Au ministère de la Santé et des Services sociaux, on répond que selon le protocole d’intervention auprès d’une victime d’agression sexuelle, «la directive est d’effectuer les prélèvements de sang et d’urine rapidement lorsqu’il y a possibilité qu’il y ait eu ingestion de drogues ou alcool». On répond aussi, toutefois, que «le dépistage du GHB est fait uniquement dans certains laboratoires spécialisés».
Si elle avait eu cette information le soir du crime, fait valoir la chanteuse (L’Isle, de son nom d’artiste), son amoureux l’aurait conduite à un de ces centres.
L’un des enjeux de la détection du GHB est sa courte durée de vie (6h dans le sang et 10-12h dans l’urine).
«Comment ça se fait que tous les hôpitaux de Montréal n’ont pas le matériel pour faire ces analyses?», se demande-t-elle. «On est un pays super développé! Et ce qui me choque le plus, c’est qu’on est super progressif sur le plan de l’équité homme-femme, mais ça, c’est vraiment un truc qui nous échappe.»
La chanteuse de 31 ans dit s’être senti «ultra trahie» quand elle n’a obtenu aucune réponse à sa demande d’être testée.
Ça participe à tout ce problème-là, toute cette gangrène-là du système de réponse aux abus sexuels. C’est vraiment révoltant.
Ariane Brunet
«Je me suis fait voler des heures»
Ariane Brunet a aussi été chanceuse dans sa malchance parce qu’elle n’a pas subi «d’abus supplémentaires» ce soir-là, contrairement à d’autres femmes qui lui ont parlé de leur intoxication au GHB en réponse à son témoignage.
Elle se demande ce qui est arrivé à son 100$ qu’elle avait sur elle ce soir-là.
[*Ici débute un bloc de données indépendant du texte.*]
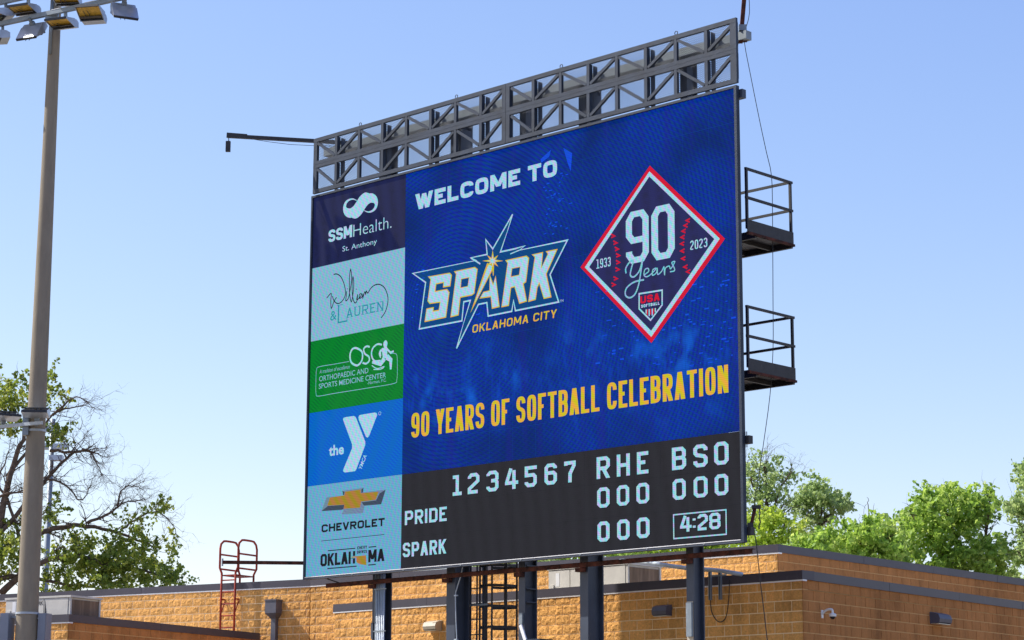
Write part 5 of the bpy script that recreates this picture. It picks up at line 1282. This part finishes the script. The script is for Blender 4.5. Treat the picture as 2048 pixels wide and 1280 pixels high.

Elle ne sait pas si on l’a volé ou si elle l’a dépensé. Ce qu’elle sait s’être fait voler, par contre, ce sont des heures de sa vie. «On s’entend: une fin de semaine complète à m’en remettre, à ne rien pouvoir faire… Mais cette soirée-là, je ne m’en rappelle pas pantoute. C’est fucked up. Qu’est-ce qui s’est passé? J’en ai aucune idée. Je ne m’en rappellerai jamais.»
La chanteuse a fait sa déposition à la police jeudi. Elle dit avoir été très bien accueillie au poste. Ce sont les policiers eux-mêmes qui l’ont contactée après avoir vu son histoire dans les médias.
L’enquête est donc ouverte, et Ariane Brunet aura à sa défense le témoignage des personnes qui étaient là le soir où on l’a droguée. Mais elle n’aura jamais la preuve que du GHB circulait dans son sang.